Vous avez collaboré à des discours de François Mitterrand, notamment lors de la campagne référendaire pour l’adoption du traité européen de Maastricht. A titre personnel, qu’est-ce qui fut pour vous le plus difficile dans le cadre de cette campagne de 1992 ?

François Mitterrand, quoique très malade et politiquement affaibli, a su trouver la bonne argumentation : il a beaucoup axé sa campagne sur la « promesse », sur l’avenir de la jeunesse, notamment. Il a beaucoup insisté sur le programme Erasmus, en disant « pensez à vos enfants »… C’est un argument qui est toujours efficace ! Et il avait pris soin de commencer l’émission par un dialogue avec les jeunes.

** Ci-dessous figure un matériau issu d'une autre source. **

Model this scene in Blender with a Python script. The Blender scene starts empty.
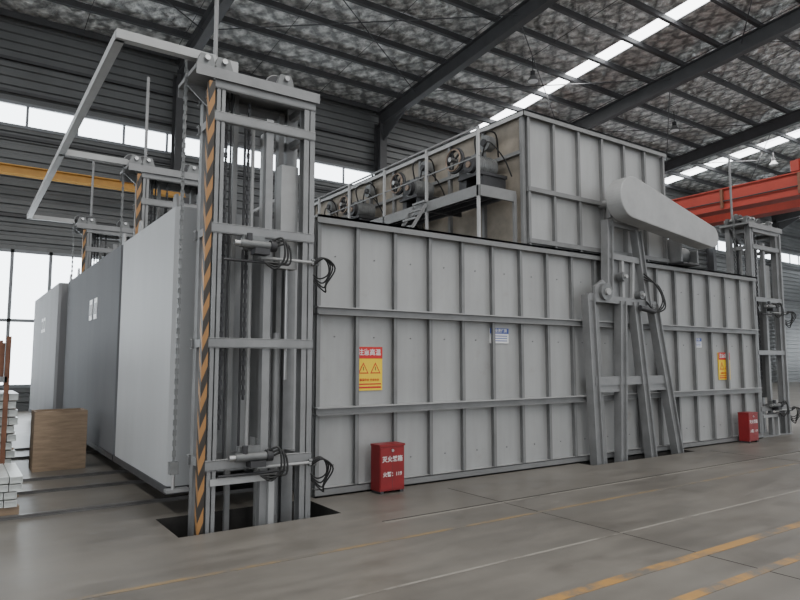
import bpy, bmesh, math, random
from mathutils import Vector, Matrix
random.seed(4)
D = bpy.data
COL = bpy.context.scene.collection

# ------------------------------------------------------------ materials
def mat(name, col, rough=0.6, metal=0.0, var=0.0, scale=3.0, bump=0.0, bscale=20, streak=False, emit=0, stretch=None, spec=None):
    m = D.materials.new(name); m.use_nodes = True
    nt = m.node_tree; b = nt.nodes['Principled BSDF']
    c = (*col, 1)
    b.inputs['Base Color'].default_value = c
    b.inputs['Roughness'].default_value = rough
    b.inputs['Metallic'].default_value = metal
    if spec is not None: b.inputs['Specular IOR Level'].default_value = spec
    if emit:
        b.inputs['Emission Color'].default_value = c
        b.inputs['Emission Strength'].default_value = emit
    if var or bump:
        tc = nt.nodes.new('ShaderNodeTexCoord')
        mp = nt.nodes.new('ShaderNodeMapping')
        nt.links.new(tc.outputs['Object'], mp.inputs[0])
        if streak: mp.inputs['Scale'].default_value = (1, 1, 0.22)
        if stretch: mp.inputs['Scale'].default_value = stretch
    if var:
        n = nt.nodes.new('ShaderNodeTexNoise'); n.inputs['Scale'].default_value = scale
        n.inputs['Detail'].default_value = 8; n.inputs['Roughness'].default_value = .62
        nt.links.new(mp.outputs[0], n.inputs[0])
        r = nt.nodes.new('ShaderNodeValToRGB')
        r.color_ramp.elements[0].position = .3; r.color_ramp.elements[1].position = .7
        r.color_ramp.elements[0].color = (*[x*(1-var) for x in col], 1)
        r.color_ramp.elements[1].color = (*[min(1, x*(1+var)) for x in col], 1)
        nt.links.new(n.outputs[0], r.inputs[0]); nt.links.new(r.outputs[0], b.inputs['Base Color'])
    if bump:
        n2 = nt.nodes.new('ShaderNodeTexNoise'); n2.inputs['Scale'].default_value = bscale; n2.inputs['Detail'].default_value = 4
        nt.links.new(mp.outputs[0], n2.inputs[0])
        bp = nt.nodes.new('ShaderNodeBump'); bp.inputs['Strength'].default_value = bump; bp.inputs['Distance'].default_value = .02
        nt.links.new(n2.outputs[0], bp.inputs['Height']); nt.links.new(bp.outputs[0], b.inputs['Normal'])
    return m

def panel_mat():
    m = D.materials.new('grey_painted_steel'); m.use_nodes = True; nt = m.node_tree
    b = nt.nodes['Principled BSDF']; b.inputs['Roughness'].default_value = .48; b.inputs['Metallic'].default_value = .15
    tc = nt.nodes.new('ShaderNodeTexCoord')
    def noise(sc, scale, det=8):
        mp = nt.nodes.new('ShaderNodeMapping'); mp.inputs['Scale'].default_value = sc
        nt.links.new(tc.outputs['Object'], mp.inputs[0])
        n = nt.nodes.new('ShaderNodeTexNoise'); n.inputs['Scale'].default_value = scale; n.inputs['Detail'].default_value = det; n.inputs['Roughness'].default_value = .6
        nt.links.new(mp.outputs[0], n.inputs[0]); return n
    def ramp(n, p0, c0, p1, c1):
        r = nt.nodes.new('ShaderNodeValToRGB'); r.color_ramp.elements[0].position = p0; r.color_ramp.elements[1].position = p1
        r.color_ramp.elements[0].color = (*c0, 1); r.color_ramp.elements[1].color = (*c1, 1)
        nt.links.new(n.outputs[0], r.inputs[0]); return r
    base = ramp(noise((1, 1, .5), 1.2), .3, (.315, .318, .316), .7, (.395, .40, .398))
    run = ramp(noise((5, 5, .35), 2.0), .35, (.82, .81, .79), .6, (1, 1, 1))
    st = ramp(noise((1.5, 1.5, 1.5), 3.1), .62, (1, 1, 1), .78, (.82, .77, .70))
    mx = nt.nodes.new('ShaderNodeMix'); mx.data_type = 'RGBA'; mx.blend_type = 'MULTIPLY'; mx.inputs[0].default_value = .3
    nt.links.new(base.outputs[0], mx.inputs[6]); nt.links.new(run.outputs[0], mx.inputs[7])
    m2 = nt.nodes.new('ShaderNodeMix'); m2.data_type = 'RGBA'; m2.blend_type = 'MULTIPLY'; m2.inputs[0].default_value = .6
    nt.links.new(mx.outputs[2], m2.inputs[6]); nt.links.new(st.outputs[0], m2.inputs[7])
    nt.links.new(m2.outputs[2], b.inputs['Base Color'])
    nb = noise((1, 1, 1), 1.6, 2)
    bp = nt.nodes.new('ShaderNodeBump'); bp.inputs['Strength'].default_value = .3; bp.inputs['Distance'].default_value = .04
    nt.links.new(nb.outputs[0], bp.inputs['Height']); nt.links.new(bp.outputs[0], b.inputs['Normal'])
    return m
PANEL = panel_mat()
STEEL = mat('grey_steel_section', (.36, .363, .362), .5, .15, .12, 2.5)
STEEL2 = mat('grey_rib_steel', (.19, .192, .192), .5, .2, .15, 3)
TOWER = mat('tower_grey_steel', (.225, .228, .23), .45, .25, .15, 3)
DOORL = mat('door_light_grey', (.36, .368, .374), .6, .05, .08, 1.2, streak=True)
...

Dans tous les cas où j’ai coopéré à l’écriture de discours pour François Mitterrand, j’ai été frappé par la richesse de son propre arsenal rhétorique - car il rédigeait lui-même ou reprenait à fond les passages importants - notamment l’art qu’il avait de jouer sur tous les registres (pathos, ethos et logos) sans se limiter à ce dernier, trop souvent exclusif dans les « éléments de langage » fournis par les technocrates…

Souvenons-nous que Maastricht correspond à une fin de cycle politique. Les élections furent catastrophiques pour la gauche six mois plus tard. Mais Mitterrand a emporté ce référendum malgré le contexte très défavorable, grâce à la rhétorique. Je pense ainsi au débat Mitterrand/Seguin : Philippe Seguin s’est adressé à lui dès le départ par un « Monsieur le Président » respectueux… c’était gagné : il donnait d’emblée une crédibilité à la parole du Président plus forte que la sienne propre. C’est donc une victoire rhétorique ! De toute façon, en période de crise, c’est le meilleur orateur qui l’emporte, que ce soit De Gaulle, Churchill, Mitterrand, Obama ou Nicolas Sarkozy, en 2007.